Applying the Knaus tests to the case at bar it becomes apparent that the proceeding here was for civil rather than criminal contempt. The complainant was the husband and not the government or a governmental agency. Significantly, the husband and not the government is the appellee in this court.[4] The proceeding was entitled as part of the original divorce action and was filed as a continuation thereof. It was not a separate and independent action for criminal contempt.[5] Holding the wife in contempt afforded relief to the husband, a private party. Similarly, the relief requested was primarily for the benefit of the husband, the complaining party. Vindicating the authority and dignity of the trial court was an incidental result of the motion.[6] The act complained of — the wife's refusal to surrender custody of her child — was civil in character and standing alone did not constitute a crime or contumelious conduct.

In our view the contempt proceeding was civil rather than criminal in character. Since the order committing the wife to jail was unconditional, it cannot be lawfully sustained as punishment for civil contempt.

Reversed.

NOTES

[1] These rulings are the subjects of appeals now pending in this court.

[2] Counsel for the wife waived the five-day period for notice and filing of opposition.

[3] Knaus v. Knaus, 387 Pa. 370, 127 A.2d 669, 672-674 (1956). See also Commonwealth ex rel. Beghian v. Beghian, 408 Pa. 408, 184 A.2d 270 (1962).

[4] See Duell v. Duell, 85 U.S.App.D.C. at 80, 178 F.2d at 685.

[5] Were this an independent action for criminal contempt, the applicability of Rule 42(b) of the Fed.R.Crim.P. would have been in question. We note that the procedural safeguards provided therein were not followed by the trial court.

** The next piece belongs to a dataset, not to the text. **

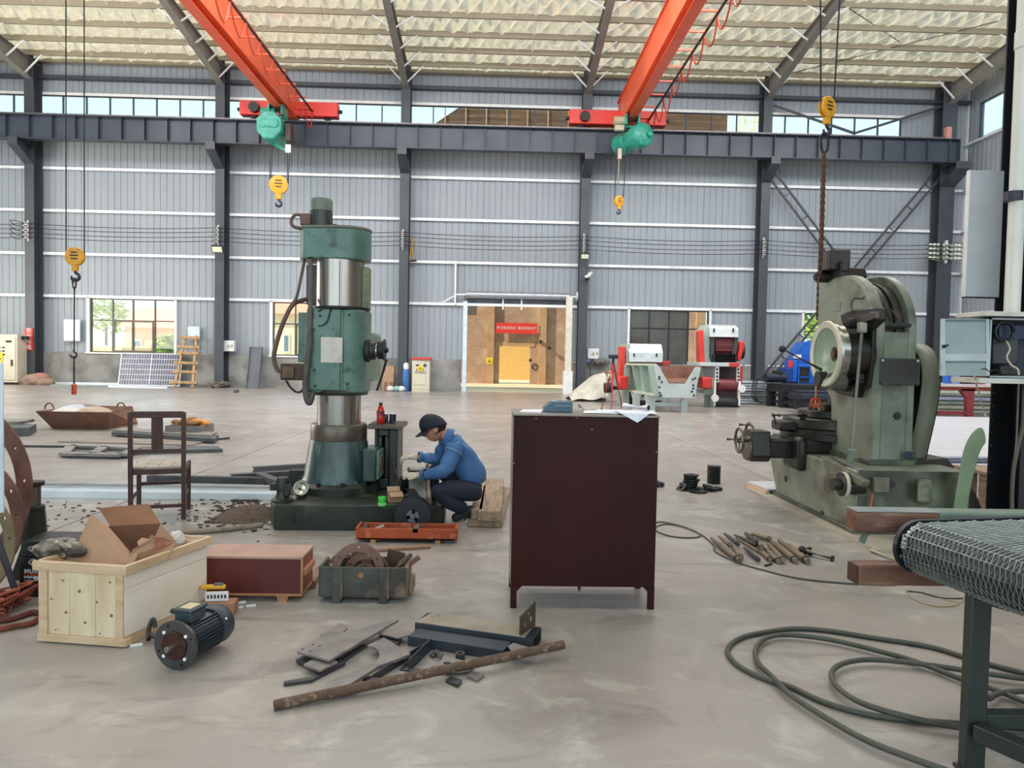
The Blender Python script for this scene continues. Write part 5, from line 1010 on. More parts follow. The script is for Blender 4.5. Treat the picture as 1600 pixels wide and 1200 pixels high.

[6] The remedial nature of the proceeding was shown unmistakably when, upon the wife's request to reconsider the commitment order, the trial court stated: "He [counsel for the husband] is entitled to have you file a motion and he is entitled to five days to answer the motion. I don't think I have any right just out of the blue to change the judgment, without and unless Mr. Robb consents to it, and that, I understand, he will not do."